Gopherlax29 wrote:LaxRef, though your comments are usually insightful, I find your last one horrible. Flipping a coin and winning a game are not even close to the same thing. If Osseo beats Kennedy 16-1, you are telling me that it is because of things that are not in control. Yes I think best of 7 is the best way to do things in the playoffs, but to say a coin flip is like winning a game, no. I could have misread your post a little bit, but it seems rather stupid to compare the coin to a team winning a game. Why practice if it is all luck? why do we play? Why not just flip a coin and say one team is heads and the other tails, that would help out a lot I bet. Save time at least.
(Note: I'm going to use Team A and Team B in my examples; I am not intentionally referring to any specific teams, so comments about playing style, etc., are not to be taken to be about any specific teams.)
You are misreading me. I make the point that in reality, the teams are not like coins. Usually, one team is better, so that team will win more than 50% of the time when those teams play. For example, team A may beat team B 60% of the time when they play, so team A is better. However, when they play, team B might win. You simply cannot conclude from the fact that, when they played, team B won that team B is better (in the sense of being able to win more than 50% of the time when the teams play each other).
There will always be
some luck involved, but if the teams have any skill at all then it will never be
all luck; that's an important distinction. When many people hear "random," they immediately think it is all luck, when really it just means there is a random component. Look at poker: it is clearly random (that's what all that shuffling the cards is about), but there's a huge skill component, too, since we tend to see many of the same faces at that final table on ESPN year after year.
The point of all the practice and hard work, of course, is that this work many increase the probability that you win. By putting in long hours of practice, team A may go from a 60% chance of beating team B when they play to a 70% chance. (If team B is working equally hard, though, it may not be possible to realize big gains.) In practice, we never know what these probabilities really are or when they change.

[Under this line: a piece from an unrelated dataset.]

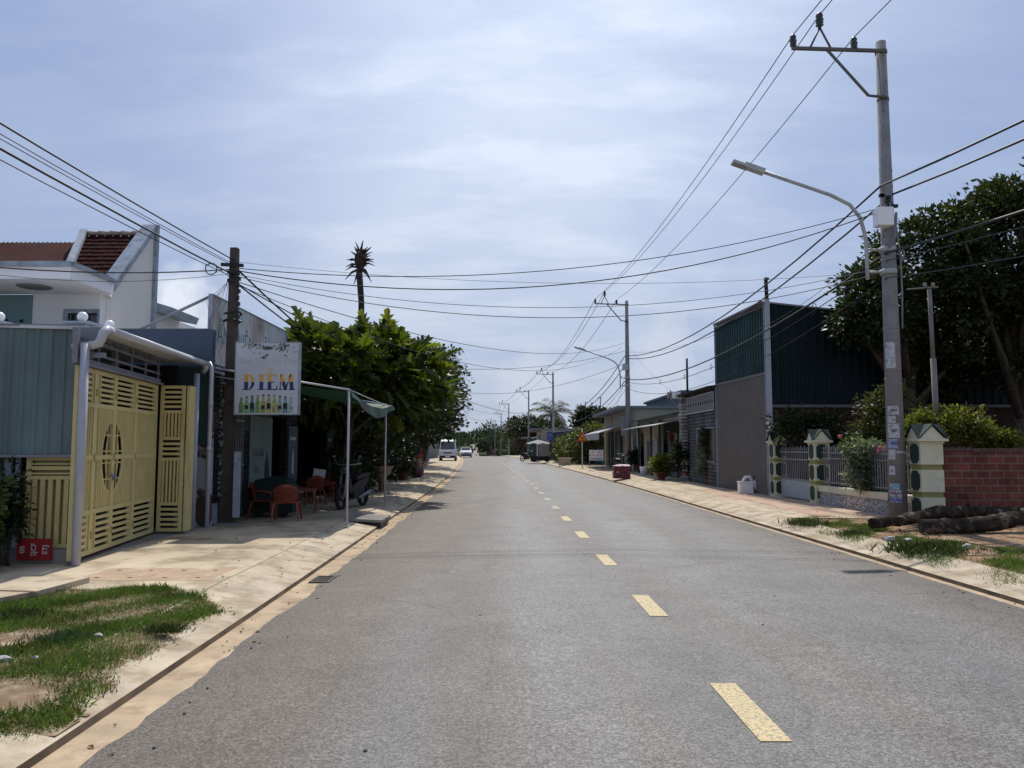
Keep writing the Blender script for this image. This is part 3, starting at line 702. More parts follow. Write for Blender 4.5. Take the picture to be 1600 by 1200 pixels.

Now, to your example of team A beating team B 16-1: There is additional information here, since the score is very lopsided. It is unlikely that Team A and Team B are evenly matched, with each team winning about 50% of the games, if one team wins by such a large margin. Maybe in this case Team A beats Team B in 99% (or more) of the games they play. There's still that small chance, maybe 1 time in 100, where team B might have the cards fall just right so team B wins. That could involve, say, the two teams playing on a day when team A has more than a dozen players out due to the flu, or maybe they play on a rainy, muddy day that neutralizes the strengths of team A (maybe speed and crisp cutting) and works to the strengths of team B (ground balls and hitting), plus the rain results in sagging pockets and Team A gets nailed with a few illegal stick penalties.
(I'll grant that people aren't always receptive to this model of sports because it requires looking at things from a statistical perspective. The key idea, which is tricky, is that we're viewing the one game the teams play on a certain day as one realization from a large population of games that could have been played that day under varying conditions. In practice, the teams can't play all of those games, since the skill levels of the teams would change over time if you tried to have them play 100 games against each other. I fear I don't always explain these concepts sufficiently well, but hopefully this post helps explain them a bit better. Feel free to ask further questions!)
As a side note to all of this, the concept of "better" is a bit slippery in sports. If we take Team A to be better than Team B because Team A wins 60% of the time when those teams play, it may well be that Team B is better than Team C and, amazingly, Team C might be better than Team A. This may be because of the styles of play of the teams or certain personnel matchups. (You can actually create 3 sets of dice that exhibit this same nontransitive pattern.)